Wild Swims: Stories
Dorthe Nors’ Wild Swims is a collection of 14 short stories written tightly and tensely, with most under a thousand words.
They begin mundanely, with lean, thrifty sentences. No repetition. Not much waste, as in the opening tale, titled “In a Deer Stand.” (Not “A Deer Stand” or “The Deer Stand” or “In the Deer Stand.” No. It’s “In a Deer Stand,” so we’ll know this is not about the darn deer stand. Not at all.)
And so it begins.
“It’s a question of time. Sooner or later, somebody will show up. Even dirt tracks like these can’t stay deserted forever. The farm he passed when he entered the area must be inhabited. The people who live there must go for walks sometimes. And the deer stand is probably the farmer’s, and it’s just a question of time before it starts raining. The vegetation on the ground is dry. Some twiggy bushes, some heather too. To the right, a thicket; to the left, the start of a tree plantation. The dirt road must go in there for a reason, so someone comes here now and then.”
Scene set, the fun will soon begin, in this case, with clues for tension, details to pull you into the tale and make you care.
“Take him, for instance, he came this way. Just yesterday, even if it feels longer. The circumstances make it feel longer. It’s likely that his ankle’s broken, though it’s also possible that it’s just a sprain. The pain isn’t constant. There is some swelling.”
And then, a shift, darker and Danishly so, just in case, just before you decide there’s nothing to see here and move on.
“Now he sits here and he has no phone. She must be in pieces back home. He can imagine it. Walking around with his phone in her hand, out in the utility room. She’s standing there with it in her hand. She curses him for not taking it. He supposes the police will be involved soon. Maybe they already have been for some time now. It’s probably been on the local radio; that he’s 47, that he drives a BMW, that he left home in a depressed state.”
You feel it, right? Your reader’s alert flag popping up to suggest there is no easy reason for “he” to be in a deer stand with no phone? That he didn’t just get lost on his way to the store?
“He can’t bear the thought of them saying those last words. She just wasn’t supposed to win every battle.”
And now, of course, you must find out, everything. Especially all about this woman who is always winning . . . what exactly? This woman who might live the rest of her life blaming herself for something terrible and it is why you need to know. Was he right? Was she the terrible person? Was she really always “winning?”
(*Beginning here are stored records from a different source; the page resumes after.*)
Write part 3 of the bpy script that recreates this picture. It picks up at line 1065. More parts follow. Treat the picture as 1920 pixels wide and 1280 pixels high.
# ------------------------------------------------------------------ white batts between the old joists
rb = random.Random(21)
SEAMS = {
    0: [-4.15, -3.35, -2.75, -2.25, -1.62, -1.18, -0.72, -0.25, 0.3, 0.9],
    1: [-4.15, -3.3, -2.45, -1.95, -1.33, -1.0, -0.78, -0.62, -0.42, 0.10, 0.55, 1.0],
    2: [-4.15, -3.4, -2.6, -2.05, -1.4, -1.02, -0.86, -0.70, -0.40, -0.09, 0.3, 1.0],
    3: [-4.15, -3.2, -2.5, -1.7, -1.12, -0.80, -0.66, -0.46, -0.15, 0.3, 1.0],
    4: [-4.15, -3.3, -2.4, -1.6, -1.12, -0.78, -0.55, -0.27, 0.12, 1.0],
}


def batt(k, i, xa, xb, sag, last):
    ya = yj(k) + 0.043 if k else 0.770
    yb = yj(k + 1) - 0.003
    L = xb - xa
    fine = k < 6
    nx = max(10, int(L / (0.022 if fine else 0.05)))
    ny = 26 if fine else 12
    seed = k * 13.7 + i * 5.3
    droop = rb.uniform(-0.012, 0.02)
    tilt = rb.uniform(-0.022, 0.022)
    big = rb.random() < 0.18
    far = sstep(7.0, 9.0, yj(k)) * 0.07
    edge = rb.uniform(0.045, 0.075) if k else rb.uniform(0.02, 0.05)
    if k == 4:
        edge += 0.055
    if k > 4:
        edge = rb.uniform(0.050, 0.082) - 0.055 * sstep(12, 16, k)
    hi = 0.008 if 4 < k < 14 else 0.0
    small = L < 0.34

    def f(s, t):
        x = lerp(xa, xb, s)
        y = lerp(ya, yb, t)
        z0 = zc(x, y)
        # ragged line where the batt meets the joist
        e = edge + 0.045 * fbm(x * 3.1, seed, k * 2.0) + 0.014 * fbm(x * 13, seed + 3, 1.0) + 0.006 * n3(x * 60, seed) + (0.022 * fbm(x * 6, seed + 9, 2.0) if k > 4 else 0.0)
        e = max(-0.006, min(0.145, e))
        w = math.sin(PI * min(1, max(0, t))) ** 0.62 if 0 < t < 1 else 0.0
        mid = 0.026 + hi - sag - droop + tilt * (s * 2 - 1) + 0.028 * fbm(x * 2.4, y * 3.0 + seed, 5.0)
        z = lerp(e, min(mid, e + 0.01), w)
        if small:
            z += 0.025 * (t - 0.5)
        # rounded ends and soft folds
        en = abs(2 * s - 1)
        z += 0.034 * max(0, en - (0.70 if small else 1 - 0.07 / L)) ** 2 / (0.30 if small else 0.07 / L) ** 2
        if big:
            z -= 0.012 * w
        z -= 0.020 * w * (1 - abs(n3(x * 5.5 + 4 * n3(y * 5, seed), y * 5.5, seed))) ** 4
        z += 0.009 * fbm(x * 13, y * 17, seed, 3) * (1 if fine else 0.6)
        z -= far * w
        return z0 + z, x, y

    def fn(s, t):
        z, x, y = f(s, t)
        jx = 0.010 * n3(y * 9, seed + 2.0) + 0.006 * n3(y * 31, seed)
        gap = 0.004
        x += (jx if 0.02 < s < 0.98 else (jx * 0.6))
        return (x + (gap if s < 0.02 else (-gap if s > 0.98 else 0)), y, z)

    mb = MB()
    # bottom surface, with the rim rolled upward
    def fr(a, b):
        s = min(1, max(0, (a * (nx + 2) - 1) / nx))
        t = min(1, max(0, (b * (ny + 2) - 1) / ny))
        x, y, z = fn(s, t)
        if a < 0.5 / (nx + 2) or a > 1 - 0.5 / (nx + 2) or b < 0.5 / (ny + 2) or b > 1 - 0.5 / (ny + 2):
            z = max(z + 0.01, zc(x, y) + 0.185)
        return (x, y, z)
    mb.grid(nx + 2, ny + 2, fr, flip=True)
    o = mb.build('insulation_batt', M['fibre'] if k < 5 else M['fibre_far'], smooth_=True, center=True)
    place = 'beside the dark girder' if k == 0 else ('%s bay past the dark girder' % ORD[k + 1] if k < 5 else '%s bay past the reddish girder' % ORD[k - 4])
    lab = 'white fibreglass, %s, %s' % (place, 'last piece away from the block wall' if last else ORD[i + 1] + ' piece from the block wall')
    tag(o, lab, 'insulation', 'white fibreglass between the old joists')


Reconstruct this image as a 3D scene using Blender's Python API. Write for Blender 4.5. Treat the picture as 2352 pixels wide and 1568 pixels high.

That is how Nors does it. Meaning and moments expertly burrowed under sentences so clean you thought they were transparent, until meaning is conveyed from under them and you are surprised, moved, lifted.
Nors is, of course, an experienced storyteller, a finalist for the Man Booker International Prize, author of several novels, novellas, story collections.
But it is not enough to be a great writer. Because everyone wants to read a great writer, but everyone who wants to read a great writer will not necessarily speak the language of most great writing. And so, if you want to write lean while making global readers feel your stories, great writing will not be enough if you don’t have a great translator.
Enter Misha Hoekstra, who succeeds here at translating the (classical overture?) soundtrack of Wild Swims. Thanks to her, its melody remains true and travels and captures and satisfies and maintains the elegance of Nors’ previous work.
Take the title story, for instance:
“I walked slowly around the fort, looking at the flowers and the water in the moat. It has its own geography, the water, and certain places were choked with duckweed.”
Choked with duckweed.
Or the devastating, “On Narrow Paved Paths.”
“There was smoking in the yard, and here Alice explained to the circle what had happened in Einar’s last days, and what they should remember to be thankful for: that it went quickly, that he’d been free of pain, that the cat had found a new home. Then each of them departed, ready to face their everyday cares once more, and around eleven on that first evening of Einar’s everlasting life, Alice plopped down in front of the window by her kitchen table and felt empty inside. A small wren bobbed in the yew beneath the windowsill, and Alice felt as if she were hungry. But no snacking now, she told herself, and then she took out her notebook, wrote Einar buried, the cat put down, good one can be of assistance, and turned out the light.”
It’s how these stories fish us, pull us out of sweet water, sometimes gasping for air. Read together, they are addictive, especially now when we are so hungry for travel and they offer to take us through Copenhagen, Los Angeles, London, even the Minneapolis that serves as the site of a story.
And yes, the characters in Wild Swims appear flawed at first, because they are. But very soon, they reveal themselves to also be just people in pain, or beyond it, and we have a sense that these stories tell of the precise moment in which they realized something important, the moment in which the meaning of whatever is everything to them became clear, and a decision about nothing less urgent than the question of whether to live life, and if so, how to live life, was taken.